Given problem: Reproduce, word for word, only the lines from the one containing "for f in v.link_faces:f.material_index=k" through the one containing "b.obj('tree',(x,y,0))", both included.

Data excerpts:
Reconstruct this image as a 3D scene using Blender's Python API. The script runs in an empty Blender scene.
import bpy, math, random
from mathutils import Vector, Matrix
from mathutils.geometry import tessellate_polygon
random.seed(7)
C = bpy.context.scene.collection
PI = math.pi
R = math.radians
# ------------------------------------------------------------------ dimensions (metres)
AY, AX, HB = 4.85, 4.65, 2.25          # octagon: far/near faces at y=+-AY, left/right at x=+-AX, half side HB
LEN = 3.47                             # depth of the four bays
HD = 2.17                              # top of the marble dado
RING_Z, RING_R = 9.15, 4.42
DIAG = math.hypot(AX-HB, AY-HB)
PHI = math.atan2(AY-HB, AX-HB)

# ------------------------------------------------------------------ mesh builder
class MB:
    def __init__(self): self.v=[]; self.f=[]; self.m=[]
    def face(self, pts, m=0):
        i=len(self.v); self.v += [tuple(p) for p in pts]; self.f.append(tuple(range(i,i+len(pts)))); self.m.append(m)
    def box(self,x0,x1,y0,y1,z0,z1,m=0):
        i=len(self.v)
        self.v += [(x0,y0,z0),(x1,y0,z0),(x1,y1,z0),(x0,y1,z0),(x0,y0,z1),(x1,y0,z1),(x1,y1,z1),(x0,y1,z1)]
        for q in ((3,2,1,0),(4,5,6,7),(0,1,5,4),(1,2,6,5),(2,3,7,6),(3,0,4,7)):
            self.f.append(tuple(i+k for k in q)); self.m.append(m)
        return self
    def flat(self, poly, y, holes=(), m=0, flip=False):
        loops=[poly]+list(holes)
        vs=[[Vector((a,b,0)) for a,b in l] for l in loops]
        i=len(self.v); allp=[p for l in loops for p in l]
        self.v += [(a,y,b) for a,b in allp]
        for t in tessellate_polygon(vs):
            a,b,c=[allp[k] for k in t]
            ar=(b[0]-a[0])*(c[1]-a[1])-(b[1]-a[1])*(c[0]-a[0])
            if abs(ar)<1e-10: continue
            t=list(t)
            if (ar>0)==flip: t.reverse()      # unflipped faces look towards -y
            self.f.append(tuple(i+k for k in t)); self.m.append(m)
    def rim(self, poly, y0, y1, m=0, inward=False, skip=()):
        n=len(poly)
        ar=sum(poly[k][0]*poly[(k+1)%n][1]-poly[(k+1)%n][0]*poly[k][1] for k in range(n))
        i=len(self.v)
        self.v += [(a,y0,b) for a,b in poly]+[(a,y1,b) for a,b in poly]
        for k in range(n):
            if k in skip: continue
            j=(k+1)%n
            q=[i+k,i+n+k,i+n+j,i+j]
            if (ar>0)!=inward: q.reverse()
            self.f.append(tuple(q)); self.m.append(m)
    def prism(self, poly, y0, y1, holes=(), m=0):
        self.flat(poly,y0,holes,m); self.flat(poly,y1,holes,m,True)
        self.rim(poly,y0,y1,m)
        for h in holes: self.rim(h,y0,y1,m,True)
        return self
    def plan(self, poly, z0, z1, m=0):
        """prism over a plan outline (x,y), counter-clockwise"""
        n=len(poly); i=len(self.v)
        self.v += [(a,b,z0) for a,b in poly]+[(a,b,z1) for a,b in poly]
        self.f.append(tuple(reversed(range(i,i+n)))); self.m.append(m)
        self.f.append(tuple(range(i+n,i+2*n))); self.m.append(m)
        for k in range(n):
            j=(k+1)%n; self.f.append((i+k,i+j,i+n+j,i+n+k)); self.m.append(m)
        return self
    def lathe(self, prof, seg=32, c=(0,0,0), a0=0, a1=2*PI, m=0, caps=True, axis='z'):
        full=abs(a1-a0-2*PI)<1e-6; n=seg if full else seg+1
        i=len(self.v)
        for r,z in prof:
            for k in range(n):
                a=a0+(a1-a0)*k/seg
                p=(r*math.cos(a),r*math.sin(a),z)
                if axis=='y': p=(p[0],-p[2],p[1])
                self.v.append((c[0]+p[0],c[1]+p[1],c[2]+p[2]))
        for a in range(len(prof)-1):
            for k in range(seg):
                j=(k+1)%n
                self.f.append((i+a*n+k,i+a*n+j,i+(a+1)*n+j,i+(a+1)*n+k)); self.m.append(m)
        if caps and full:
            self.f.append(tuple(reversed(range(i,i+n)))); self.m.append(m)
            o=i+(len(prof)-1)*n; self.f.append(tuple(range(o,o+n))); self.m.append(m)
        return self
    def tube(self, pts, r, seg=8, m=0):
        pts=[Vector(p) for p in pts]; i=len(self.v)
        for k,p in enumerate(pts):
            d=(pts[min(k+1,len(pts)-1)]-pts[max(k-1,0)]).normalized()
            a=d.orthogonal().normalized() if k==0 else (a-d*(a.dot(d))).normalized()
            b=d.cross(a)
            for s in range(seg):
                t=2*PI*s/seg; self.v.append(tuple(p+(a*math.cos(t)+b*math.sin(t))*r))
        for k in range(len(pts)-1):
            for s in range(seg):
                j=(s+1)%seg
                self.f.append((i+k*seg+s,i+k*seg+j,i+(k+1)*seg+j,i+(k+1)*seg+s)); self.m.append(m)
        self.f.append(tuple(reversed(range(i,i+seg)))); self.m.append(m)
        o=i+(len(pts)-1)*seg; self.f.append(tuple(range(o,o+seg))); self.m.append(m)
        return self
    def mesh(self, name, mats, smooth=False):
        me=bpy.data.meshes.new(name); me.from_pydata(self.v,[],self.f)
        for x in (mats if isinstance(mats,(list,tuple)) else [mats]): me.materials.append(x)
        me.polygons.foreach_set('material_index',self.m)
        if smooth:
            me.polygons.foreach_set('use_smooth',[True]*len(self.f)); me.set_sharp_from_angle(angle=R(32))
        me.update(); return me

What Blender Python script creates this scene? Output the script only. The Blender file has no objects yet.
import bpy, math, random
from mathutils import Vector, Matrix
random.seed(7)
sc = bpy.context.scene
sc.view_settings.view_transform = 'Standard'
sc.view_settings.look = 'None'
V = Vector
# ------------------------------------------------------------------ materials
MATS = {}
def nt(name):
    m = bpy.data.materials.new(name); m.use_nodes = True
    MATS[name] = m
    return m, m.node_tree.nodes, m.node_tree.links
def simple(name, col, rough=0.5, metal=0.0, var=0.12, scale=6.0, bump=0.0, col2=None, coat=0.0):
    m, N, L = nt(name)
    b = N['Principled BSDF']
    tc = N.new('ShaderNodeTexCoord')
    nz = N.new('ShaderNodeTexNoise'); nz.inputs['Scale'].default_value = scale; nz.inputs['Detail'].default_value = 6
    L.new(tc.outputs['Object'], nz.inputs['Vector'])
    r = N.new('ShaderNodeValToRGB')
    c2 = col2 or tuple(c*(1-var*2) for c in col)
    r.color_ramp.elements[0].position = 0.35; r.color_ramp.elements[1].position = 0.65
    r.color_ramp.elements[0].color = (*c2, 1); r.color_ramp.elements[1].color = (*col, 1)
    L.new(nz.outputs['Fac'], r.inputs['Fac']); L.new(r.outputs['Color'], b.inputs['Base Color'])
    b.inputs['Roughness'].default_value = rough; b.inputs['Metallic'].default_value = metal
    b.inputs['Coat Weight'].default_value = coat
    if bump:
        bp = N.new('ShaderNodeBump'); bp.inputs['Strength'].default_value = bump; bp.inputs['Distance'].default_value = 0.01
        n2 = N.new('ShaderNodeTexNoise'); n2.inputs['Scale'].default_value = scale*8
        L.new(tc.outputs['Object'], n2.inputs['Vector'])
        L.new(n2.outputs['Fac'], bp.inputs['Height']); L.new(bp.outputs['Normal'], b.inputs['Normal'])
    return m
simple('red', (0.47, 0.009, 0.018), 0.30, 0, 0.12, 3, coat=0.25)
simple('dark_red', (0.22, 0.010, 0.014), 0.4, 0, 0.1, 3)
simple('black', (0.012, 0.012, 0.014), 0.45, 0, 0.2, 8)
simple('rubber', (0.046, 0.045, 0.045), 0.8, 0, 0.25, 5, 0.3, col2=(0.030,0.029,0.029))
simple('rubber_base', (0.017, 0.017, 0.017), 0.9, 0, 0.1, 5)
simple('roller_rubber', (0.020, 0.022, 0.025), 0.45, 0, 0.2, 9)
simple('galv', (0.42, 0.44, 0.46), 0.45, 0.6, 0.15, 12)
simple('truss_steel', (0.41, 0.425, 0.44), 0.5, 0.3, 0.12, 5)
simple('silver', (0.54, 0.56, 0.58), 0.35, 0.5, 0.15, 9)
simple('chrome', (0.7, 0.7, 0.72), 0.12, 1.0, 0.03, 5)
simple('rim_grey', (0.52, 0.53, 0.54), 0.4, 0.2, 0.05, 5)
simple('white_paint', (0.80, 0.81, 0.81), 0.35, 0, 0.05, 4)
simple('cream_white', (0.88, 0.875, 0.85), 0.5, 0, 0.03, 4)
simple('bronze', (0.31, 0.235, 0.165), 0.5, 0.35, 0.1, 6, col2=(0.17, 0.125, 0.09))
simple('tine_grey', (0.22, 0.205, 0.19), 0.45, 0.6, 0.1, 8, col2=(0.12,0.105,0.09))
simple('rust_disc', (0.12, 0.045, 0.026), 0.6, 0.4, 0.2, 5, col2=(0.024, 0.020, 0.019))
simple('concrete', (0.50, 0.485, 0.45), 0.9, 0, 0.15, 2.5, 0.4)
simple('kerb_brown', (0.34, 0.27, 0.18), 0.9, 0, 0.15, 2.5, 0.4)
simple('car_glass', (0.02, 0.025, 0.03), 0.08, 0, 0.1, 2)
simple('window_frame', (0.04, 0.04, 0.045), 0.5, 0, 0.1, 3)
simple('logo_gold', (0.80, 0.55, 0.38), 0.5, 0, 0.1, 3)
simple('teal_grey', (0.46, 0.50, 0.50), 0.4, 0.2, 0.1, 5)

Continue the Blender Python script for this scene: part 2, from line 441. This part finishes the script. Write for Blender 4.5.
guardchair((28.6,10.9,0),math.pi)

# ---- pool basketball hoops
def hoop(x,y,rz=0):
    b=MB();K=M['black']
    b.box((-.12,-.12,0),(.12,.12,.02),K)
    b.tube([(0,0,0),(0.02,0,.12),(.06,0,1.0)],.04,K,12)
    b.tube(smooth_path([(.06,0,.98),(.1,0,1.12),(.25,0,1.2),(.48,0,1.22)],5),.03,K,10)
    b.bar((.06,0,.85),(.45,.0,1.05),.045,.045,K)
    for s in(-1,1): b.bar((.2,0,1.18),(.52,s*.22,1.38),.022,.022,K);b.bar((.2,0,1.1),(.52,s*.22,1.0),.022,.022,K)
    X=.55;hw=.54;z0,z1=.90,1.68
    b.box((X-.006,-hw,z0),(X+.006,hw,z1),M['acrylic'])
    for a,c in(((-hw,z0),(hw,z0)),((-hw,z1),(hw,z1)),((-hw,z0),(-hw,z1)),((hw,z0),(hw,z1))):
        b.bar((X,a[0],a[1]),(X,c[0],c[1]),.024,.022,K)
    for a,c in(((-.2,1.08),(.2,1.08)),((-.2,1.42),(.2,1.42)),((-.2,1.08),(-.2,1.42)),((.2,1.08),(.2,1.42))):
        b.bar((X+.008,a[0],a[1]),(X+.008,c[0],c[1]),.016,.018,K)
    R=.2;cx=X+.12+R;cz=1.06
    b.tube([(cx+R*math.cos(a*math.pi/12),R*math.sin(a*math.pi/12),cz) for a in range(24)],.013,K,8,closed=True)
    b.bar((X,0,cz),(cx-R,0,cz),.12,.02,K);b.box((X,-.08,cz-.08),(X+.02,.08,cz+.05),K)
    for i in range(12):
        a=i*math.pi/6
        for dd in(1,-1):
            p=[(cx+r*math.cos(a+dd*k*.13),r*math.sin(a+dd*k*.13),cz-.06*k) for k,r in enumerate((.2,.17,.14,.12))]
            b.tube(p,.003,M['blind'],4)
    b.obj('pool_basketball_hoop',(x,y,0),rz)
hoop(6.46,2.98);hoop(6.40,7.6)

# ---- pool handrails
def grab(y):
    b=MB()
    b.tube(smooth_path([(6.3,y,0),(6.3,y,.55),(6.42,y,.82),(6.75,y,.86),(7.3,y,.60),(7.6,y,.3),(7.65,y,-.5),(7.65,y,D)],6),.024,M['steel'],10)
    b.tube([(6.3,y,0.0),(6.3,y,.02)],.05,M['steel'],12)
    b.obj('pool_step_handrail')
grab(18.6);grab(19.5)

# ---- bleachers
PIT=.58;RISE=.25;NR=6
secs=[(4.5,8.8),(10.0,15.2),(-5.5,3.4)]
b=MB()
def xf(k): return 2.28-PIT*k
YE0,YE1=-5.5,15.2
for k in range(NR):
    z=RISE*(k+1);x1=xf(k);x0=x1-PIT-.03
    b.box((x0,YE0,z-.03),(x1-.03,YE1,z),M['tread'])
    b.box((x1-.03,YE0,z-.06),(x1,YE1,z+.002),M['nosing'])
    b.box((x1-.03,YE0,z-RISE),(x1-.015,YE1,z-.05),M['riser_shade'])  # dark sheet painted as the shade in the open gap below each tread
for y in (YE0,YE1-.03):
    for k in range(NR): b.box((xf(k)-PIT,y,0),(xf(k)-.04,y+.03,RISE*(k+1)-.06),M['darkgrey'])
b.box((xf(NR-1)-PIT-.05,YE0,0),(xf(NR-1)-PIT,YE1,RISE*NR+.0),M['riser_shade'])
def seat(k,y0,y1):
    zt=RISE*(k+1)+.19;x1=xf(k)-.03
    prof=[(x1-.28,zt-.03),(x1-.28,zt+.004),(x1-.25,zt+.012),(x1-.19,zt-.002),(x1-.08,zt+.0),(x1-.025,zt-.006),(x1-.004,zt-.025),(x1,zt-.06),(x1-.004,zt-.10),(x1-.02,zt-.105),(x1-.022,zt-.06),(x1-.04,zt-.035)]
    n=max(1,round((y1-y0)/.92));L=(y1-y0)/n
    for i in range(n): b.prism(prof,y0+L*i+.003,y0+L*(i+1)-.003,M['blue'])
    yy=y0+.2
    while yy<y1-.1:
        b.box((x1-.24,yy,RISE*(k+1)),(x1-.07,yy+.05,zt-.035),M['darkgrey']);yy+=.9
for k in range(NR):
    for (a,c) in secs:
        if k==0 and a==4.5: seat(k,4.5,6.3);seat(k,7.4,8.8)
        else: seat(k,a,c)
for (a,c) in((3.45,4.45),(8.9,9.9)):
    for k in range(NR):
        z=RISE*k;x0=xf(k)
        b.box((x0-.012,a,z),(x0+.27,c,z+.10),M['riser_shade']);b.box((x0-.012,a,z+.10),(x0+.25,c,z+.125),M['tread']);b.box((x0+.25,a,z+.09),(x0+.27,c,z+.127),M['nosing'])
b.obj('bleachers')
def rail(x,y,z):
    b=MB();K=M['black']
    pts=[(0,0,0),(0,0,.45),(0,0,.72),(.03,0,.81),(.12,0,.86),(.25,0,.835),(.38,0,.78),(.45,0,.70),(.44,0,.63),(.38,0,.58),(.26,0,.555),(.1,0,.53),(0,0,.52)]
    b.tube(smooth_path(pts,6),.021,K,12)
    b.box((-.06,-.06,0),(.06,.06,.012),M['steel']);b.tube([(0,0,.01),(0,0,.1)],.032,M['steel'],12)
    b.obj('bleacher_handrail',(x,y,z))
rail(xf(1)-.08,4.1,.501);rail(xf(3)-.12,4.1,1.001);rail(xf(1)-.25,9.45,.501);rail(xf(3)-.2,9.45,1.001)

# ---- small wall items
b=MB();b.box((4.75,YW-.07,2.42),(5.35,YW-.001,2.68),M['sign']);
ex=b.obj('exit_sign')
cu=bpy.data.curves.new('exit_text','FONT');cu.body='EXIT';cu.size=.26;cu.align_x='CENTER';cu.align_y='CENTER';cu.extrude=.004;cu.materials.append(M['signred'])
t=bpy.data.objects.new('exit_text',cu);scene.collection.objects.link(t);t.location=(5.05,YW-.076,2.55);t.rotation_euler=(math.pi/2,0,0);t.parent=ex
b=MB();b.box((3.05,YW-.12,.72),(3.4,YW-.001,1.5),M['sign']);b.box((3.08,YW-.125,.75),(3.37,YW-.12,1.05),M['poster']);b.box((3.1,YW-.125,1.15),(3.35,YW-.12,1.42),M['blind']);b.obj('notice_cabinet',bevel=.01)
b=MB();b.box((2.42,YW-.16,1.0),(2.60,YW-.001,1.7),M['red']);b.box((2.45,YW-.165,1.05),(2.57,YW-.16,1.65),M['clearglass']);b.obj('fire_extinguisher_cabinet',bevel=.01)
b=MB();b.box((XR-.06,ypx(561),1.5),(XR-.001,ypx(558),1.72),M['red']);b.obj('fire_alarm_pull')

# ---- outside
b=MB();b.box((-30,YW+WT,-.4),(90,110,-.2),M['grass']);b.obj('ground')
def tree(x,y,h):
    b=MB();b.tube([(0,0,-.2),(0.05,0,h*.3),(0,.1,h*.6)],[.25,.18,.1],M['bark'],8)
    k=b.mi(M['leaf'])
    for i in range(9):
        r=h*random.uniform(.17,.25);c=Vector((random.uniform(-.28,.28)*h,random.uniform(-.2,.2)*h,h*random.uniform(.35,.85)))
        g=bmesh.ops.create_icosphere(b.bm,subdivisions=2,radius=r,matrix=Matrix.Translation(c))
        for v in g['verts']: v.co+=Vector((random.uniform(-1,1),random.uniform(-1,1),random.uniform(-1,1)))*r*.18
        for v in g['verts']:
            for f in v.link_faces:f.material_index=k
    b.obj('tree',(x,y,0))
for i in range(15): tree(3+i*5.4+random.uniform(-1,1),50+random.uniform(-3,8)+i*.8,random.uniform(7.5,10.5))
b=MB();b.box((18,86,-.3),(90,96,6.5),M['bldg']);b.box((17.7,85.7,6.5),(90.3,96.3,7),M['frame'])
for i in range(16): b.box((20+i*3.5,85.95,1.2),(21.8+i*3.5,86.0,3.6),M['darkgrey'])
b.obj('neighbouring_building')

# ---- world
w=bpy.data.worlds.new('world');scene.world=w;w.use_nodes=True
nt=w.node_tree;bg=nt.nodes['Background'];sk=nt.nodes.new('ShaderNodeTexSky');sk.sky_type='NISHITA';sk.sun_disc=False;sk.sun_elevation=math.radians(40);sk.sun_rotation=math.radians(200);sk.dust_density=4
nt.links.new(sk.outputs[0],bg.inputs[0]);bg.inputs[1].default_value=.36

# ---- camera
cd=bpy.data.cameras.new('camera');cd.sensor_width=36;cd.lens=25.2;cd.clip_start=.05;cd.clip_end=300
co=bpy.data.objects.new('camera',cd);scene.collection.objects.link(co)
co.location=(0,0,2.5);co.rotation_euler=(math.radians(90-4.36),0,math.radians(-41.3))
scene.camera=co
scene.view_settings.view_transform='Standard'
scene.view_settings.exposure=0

Correct response:
            for f in v.link_faces:f.material_index=k
    b.obj('tree',(x,y,0))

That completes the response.